* Work to complete *
Every line of the material below must be repeated exactly.

* Provided material *
▬▬▬

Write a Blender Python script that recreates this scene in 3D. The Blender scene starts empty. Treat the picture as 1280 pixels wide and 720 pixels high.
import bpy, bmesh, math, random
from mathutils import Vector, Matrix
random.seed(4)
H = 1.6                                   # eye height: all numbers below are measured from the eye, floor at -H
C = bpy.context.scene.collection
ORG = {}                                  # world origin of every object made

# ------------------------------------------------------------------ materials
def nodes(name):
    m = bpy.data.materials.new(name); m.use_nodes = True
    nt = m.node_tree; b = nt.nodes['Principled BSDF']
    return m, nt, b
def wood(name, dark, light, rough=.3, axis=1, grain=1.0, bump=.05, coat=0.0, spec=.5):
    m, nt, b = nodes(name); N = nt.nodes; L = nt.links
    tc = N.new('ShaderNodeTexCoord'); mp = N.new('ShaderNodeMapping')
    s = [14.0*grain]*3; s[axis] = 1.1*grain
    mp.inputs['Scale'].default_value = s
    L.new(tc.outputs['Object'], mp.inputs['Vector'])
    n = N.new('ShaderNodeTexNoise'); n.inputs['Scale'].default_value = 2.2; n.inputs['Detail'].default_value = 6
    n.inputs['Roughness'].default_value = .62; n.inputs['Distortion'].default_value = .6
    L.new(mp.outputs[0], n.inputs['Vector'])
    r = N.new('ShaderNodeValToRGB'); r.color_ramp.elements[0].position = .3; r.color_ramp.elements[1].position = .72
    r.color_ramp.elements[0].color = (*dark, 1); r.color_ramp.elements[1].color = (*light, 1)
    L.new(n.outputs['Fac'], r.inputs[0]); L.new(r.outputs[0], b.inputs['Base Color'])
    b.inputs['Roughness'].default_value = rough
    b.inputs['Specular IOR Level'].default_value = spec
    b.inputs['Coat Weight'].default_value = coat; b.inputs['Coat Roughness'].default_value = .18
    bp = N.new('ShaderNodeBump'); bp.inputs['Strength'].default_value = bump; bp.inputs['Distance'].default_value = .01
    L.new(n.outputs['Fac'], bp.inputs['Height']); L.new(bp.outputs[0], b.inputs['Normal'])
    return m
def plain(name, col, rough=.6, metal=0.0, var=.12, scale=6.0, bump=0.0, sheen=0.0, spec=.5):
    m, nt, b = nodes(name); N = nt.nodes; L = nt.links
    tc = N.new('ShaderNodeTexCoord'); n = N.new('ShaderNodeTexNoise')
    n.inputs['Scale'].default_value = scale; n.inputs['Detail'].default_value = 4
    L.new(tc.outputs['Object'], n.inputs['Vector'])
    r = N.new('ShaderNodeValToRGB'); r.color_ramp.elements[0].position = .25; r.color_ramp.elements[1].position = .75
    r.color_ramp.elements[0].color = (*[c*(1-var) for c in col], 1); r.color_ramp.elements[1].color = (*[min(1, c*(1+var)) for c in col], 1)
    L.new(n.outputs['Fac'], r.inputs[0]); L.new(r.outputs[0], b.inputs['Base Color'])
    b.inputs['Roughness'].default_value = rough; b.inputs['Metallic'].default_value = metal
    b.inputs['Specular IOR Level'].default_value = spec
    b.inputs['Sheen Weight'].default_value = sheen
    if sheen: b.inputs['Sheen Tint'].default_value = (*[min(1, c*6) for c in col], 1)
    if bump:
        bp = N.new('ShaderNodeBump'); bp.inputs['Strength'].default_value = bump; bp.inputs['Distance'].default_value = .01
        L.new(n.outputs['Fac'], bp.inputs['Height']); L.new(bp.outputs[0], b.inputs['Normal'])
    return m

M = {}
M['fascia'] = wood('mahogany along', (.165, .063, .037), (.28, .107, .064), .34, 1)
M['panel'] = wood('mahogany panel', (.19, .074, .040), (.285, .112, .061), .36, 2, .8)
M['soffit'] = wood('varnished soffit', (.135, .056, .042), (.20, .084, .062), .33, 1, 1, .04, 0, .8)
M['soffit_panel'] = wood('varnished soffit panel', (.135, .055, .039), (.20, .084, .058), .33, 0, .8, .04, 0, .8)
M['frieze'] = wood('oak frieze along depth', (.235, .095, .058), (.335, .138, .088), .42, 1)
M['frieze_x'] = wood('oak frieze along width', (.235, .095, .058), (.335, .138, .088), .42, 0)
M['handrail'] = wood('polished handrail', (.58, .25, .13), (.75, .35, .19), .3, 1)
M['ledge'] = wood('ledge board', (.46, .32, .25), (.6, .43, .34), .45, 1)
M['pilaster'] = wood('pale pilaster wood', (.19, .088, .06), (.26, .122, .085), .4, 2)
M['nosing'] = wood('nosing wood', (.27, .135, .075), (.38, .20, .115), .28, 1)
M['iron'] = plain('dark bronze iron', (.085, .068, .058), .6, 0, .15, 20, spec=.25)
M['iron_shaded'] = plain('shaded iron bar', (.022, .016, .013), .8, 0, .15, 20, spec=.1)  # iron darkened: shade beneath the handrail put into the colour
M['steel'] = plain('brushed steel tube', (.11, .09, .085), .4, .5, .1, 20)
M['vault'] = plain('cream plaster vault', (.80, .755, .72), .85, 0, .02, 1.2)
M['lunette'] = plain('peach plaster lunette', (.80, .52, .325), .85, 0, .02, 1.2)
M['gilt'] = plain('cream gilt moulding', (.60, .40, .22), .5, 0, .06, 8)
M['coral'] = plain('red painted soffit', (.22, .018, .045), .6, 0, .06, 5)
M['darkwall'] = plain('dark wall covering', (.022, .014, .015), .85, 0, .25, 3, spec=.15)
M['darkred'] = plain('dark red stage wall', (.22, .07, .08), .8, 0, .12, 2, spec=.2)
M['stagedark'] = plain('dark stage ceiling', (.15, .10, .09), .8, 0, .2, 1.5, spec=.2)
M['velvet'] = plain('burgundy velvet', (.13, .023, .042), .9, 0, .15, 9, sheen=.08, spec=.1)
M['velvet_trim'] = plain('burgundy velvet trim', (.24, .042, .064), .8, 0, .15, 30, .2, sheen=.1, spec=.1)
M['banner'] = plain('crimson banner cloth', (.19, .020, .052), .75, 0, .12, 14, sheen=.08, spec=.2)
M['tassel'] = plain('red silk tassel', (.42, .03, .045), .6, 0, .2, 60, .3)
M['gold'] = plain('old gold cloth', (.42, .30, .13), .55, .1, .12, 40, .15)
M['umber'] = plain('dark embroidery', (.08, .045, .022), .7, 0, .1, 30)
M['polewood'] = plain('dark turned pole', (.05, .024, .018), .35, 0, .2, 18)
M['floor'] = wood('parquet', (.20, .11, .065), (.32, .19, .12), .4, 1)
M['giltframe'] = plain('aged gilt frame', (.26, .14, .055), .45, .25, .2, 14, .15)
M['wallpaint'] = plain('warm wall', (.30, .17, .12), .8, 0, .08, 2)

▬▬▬

* Output of the task *
Write a Blender Python script that recreates this scene in 3D. The Blender scene starts empty. Treat the picture as 1280 pixels wide and 720 pixels high.
import bpy, bmesh, math, random
from mathutils import Vector, Matrix
random.seed(4)
H = 1.6                                   # eye height: all numbers below are measured from the eye, floor at -H
C = bpy.context.scene.collection
ORG = {}                                  # world origin of every object made

# ------------------------------------------------------------------ materials
def nodes(name):
    m = bpy.data.materials.new(name); m.use_nodes = True
    nt = m.node_tree; b = nt.nodes['Principled BSDF']
    return m, nt, b
def wood(name, dark, light, rough=.3, axis=1, grain=1.0, bump=.05, coat=0.0, spec=.5):
    m, nt, b = nodes(name); N = nt.nodes; L = nt.links
    tc = N.new('ShaderNodeTexCoord'); mp = N.new('ShaderNodeMapping')
    s = [14.0*grain]*3; s[axis] = 1.1*grain
    mp.inputs['Scale'].default_value = s
    L.new(tc.outputs['Object'], mp.inputs['Vector'])
    n = N.new('ShaderNodeTexNoise'); n.inputs['Scale'].default_value = 2.2; n.inputs['Detail'].default_value = 6
    n.inputs['Roughness'].default_value = .62; n.inputs['Distortion'].default_value = .6
    L.new(mp.outputs[0], n.inputs['Vector'])
    r = N.new('ShaderNodeValToRGB'); r.color_ramp.elements[0].position = .3; r.color_ramp.elements[1].position = .72
    r.color_ramp.elements[0].color = (*dark, 1); r.color_ramp.elements[1].color = (*light, 1)
    L.new(n.outputs['Fac'], r.inputs[0]); L.new(r.outputs[0], b.inputs['Base Color'])
    b.inputs['Roughness'].default_value = rough
    b.inputs['Specular IOR Level'].default_value = spec
    b.inputs['Coat Weight'].default_value = coat; b.inputs['Coat Roughness'].default_value = .18
    bp = N.new('ShaderNodeBump'); bp.inputs['Strength'].default_value = bump; bp.inputs['Distance'].default_value = .01
    L.new(n.outputs['Fac'], bp.inputs['Height']); L.new(bp.outputs[0], b.inputs['Normal'])
    return m
def plain(name, col, rough=.6, metal=0.0, var=.12, scale=6.0, bump=0.0, sheen=0.0, spec=.5):
    m, nt, b = nodes(name); N = nt.nodes; L = nt.links
    tc = N.new('ShaderNodeTexCoord'); n = N.new('ShaderNodeTexNoise')
    n.inputs['Scale'].default_value = scale; n.inputs['Detail'].default_value = 4
    L.new(tc.outputs['Object'], n.inputs['Vector'])
    r = N.new('ShaderNodeValToRGB'); r.color_ramp.elements[0].position = .25; r.color_ramp.elements[1].position = .75
    r.color_ramp.elements[0].color = (*[c*(1-var) for c in col], 1); r.color_ramp.elements[1].color = (*[min(1, c*(1+var)) for c in col], 1)
    L.new(n.outputs['Fac'], r.inputs[0]); L.new(r.outputs[0], b.inputs['Base Color'])
    b.inputs['Roughness'].default_value = rough; b.inputs['Metallic'].default_value = metal
    b.inputs['Specular IOR Level'].default_value = spec
    b.inputs['Sheen Weight'].default_value = sheen
    if sheen: b.inputs['Sheen Tint'].default_value = (*[min(1, c*6) for c in col], 1)
    if bump:
        bp = N.new('ShaderNodeBump'); bp.inputs['Strength'].default_value = bump; bp.inputs['Distance'].default_value = .01
        L.new(n.outputs['Fac'], bp.inputs['Height']); L.new(bp.outputs[0], b.inputs['Normal'])
    return m

M = {}
M['fascia'] = wood('mahogany along', (.165, .063, .037), (.28, .107, .064), .34, 1)
M['panel'] = wood('mahogany panel', (.19, .074, .040), (.285, .112, .061), .36, 2, .8)
M['soffit'] = wood('varnished soffit', (.135, .056, .042), (.20, .084, .062), .33, 1, 1, .04, 0, .8)
M['soffit_panel'] = wood('varnished soffit panel', (.135, .055, .039), (.20, .084, .058), .33, 0, .8, .04, 0, .8)
M['frieze'] = wood('oak frieze along depth', (.235, .095, .058), (.335, .138, .088), .42, 1)
M['frieze_x'] = wood('oak frieze along width', (.235, .095, .058), (.335, .138, .088), .42, 0)
M['handrail'] = wood('polished handrail', (.58, .25, .13), (.75, .35, .19), .3, 1)
M['ledge'] = wood('ledge board', (.46, .32, .25), (.6, .43, .34), .45, 1)
M['pilaster'] = wood('pale pilaster wood', (.19, .088, .06), (.26, .122, .085), .4, 2)
M['nosing'] = wood('nosing wood', (.27, .135, .075), (.38, .20, .115), .28, 1)
M['iron'] = plain('dark bronze iron', (.085, .068, .058), .6, 0, .15, 20, spec=.25)
M['iron_shaded'] = plain('shaded iron bar', (.022, .016, .013), .8, 0, .15, 20, spec=.1)  # iron darkened: shade beneath the handrail put into the colour
M['steel'] = plain('brushed steel tube', (.11, .09, .085), .4, .5, .1, 20)
M['vault'] = plain('cream plaster vault', (.80, .755, .72), .85, 0, .02, 1.2)
M['lunette'] = plain('peach plaster lunette', (.80, .52, .325), .85, 0, .02, 1.2)
M['gilt'] = plain('cream gilt moulding', (.60, .40, .22), .5, 0, .06, 8)
M['coral'] = plain('red painted soffit', (.22, .018, .045), .6, 0, .06, 5)
M['darkwall'] = plain('dark wall covering', (.022, .014, .015), .85, 0, .25, 3, spec=.15)
M['darkred'] = plain('dark red stage wall', (.22, .07, .08), .8, 0, .12, 2, spec=.2)
M['stagedark'] = plain('dark stage ceiling', (.15, .10, .09), .8, 0, .2, 1.5, spec=.2)
M['velvet'] = plain('burgundy velvet', (.13, .023, .042), .9, 0, .15, 9, sheen=.08, spec=.1)
M['velvet_trim'] = plain('burgundy velvet trim', (.24, .042, .064), .8, 0, .15, 30, .2, sheen=.1, spec=.1)
M['banner'] = plain('crimson banner cloth', (.19, .020, .052), .75, 0, .12, 14, sheen=.08, spec=.2)
M['tassel'] = plain('red silk tassel', (.42, .03, .045), .6, 0, .2, 60, .3)
M['gold'] = plain('old gold cloth', (.42, .30, .13), .55, .1, .12, 40, .15)
M['umber'] = plain('dark embroidery', (.08, .045, .022), .7, 0, .1, 30)
M['polewood'] = plain('dark turned pole', (.05, .024, .018), .35, 0, .2, 18)
M['floor'] = wood('parquet', (.20, .11, .065), (.32, .19, .12), .4, 1)
M['giltframe'] = plain('aged gilt frame', (.26, .14, .055), .45, .25, .2, 14, .15)
M['wallpaint'] = plain('warm wall', (.30, .17, .12), .8, 0, .08, 2)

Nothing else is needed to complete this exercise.